O Fórum vem se consolidando como uma ação permanente que congrega mulheres interessadas em potencializar mercados em todos os setores. Promovemos encontros itinerantes nos países para apresentar oportunidades às mulheres locais. Em Lisboa, quando lançamos o primeiro Fórum, foi algo extraordinário. Conseguimos reunir embaixadas, instituições e sociedade civil com um olhar inclusivo para os negócios liderados por mulheres. Foi um momento marcante, pois se percebe que há boa vontade para essa inclusão.

Queremos desenvolver uma mentalidade feminina de negócios internacionais. Nesse sentido, já nos aliamos e somos inspiradas por ações apoiadas pela Apex Brasil, por exemplo. Estamos aqui para somar com inteligência, compromisso e visão social.

TN – A IA vem transformando também o setor energético e a cadeia de óleo e gás, tradicionalmente dominados por homens. Que oportunidades você enxerga para as mulheres nesses segmentos em transição para um modelo mais sustentável e digitalizado?
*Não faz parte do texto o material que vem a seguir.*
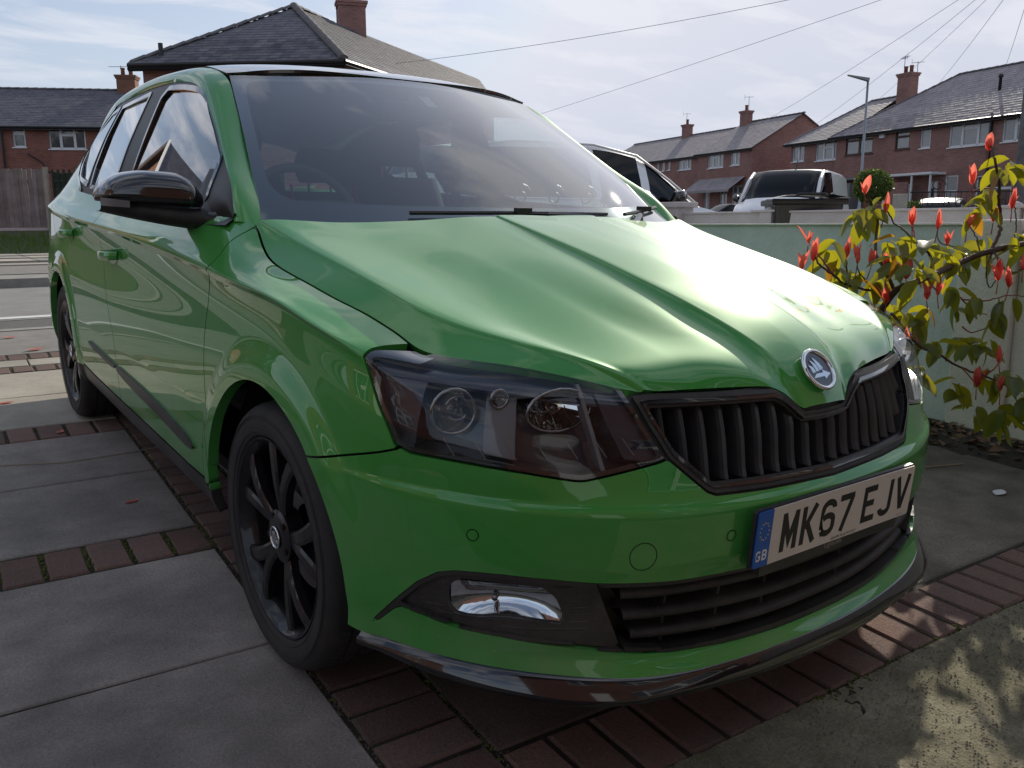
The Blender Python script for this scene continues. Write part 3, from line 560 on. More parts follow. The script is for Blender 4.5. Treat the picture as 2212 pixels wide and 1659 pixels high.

Rijarda – Eu acredito muito no potencial e na inteligência da mulher, e isso é, para toda a sociedade, uma mais-valia imensurável. Nós aportamos aos negócios, às negociações e aos resultados uma visão alargada, ponderada e inovadora. Por isso, somos imprescindíveis neste momento de transição global.

Vejo as mulheres com possibilidades enormes de liderar setores estratégicos, como o de energia e todas as suas vertentes. Investir em capacitação e inclusão de mulheres nesses segmentos é criar uma adequação para melhor. Homens e mulheres juntos, em equilíbrio numérico e de poder de decisão, é o caminho mais esperado para os novos desafios que se avizinham. Já estamos atrasados.

TN – Como nordestina que conquistou reconhecimento internacional, que mensagem você deixaria para as mulheres brasileiras que buscam ocupar espaços de liderança em um mundo cada vez mais tecnológico e competitivo?

Rijarda – Somos mulheres, independentemente da geografia. Eu adoro ter nascido em Fortaleza e levar nossas raízes aonde quer que eu vá. O meu povo brasileiro me serve de farol em qualquer lugar do mundo.

Quero ressaltar que há um senso de urgência para que mais mulheres percebam sua real responsabilidade de sentar à mesa de decisão e ter o poder também de decidir. Hoje, minha grande missão de vida é transmitir conhecimento para que possamos aprender as regras do jogo do poder. O que levei muitos anos de estudo e experiência para compreender, hoje posso oferecer como caminhos.

Essas regras nunca fizeram parte do cotidiano feminino. No entanto, elas existem, e precisamos conhecê-las e usá-las. Após cinco anos liderando internacionalmente mulheres e participando de várias mesas de decisão, dedico-me também a ensinar essas regras para que mais mulheres assumam postos de comando.

O poder que ensino é estratégico, do equilíbrio, da não submissão, do não grito. Há regras que, quando dominamos, trazem leveza à mesa de decisão, porque não nos sentimos excluídas. Somos partícipes inteligentes de algo maior.

E uma constatação: os homens inteligentes reconhecem e apreciam lidar com mulheres também inteligentes e conhecedoras do jogo de poder. A competição passa a ser em outro nível, muito mais interessante. Viva!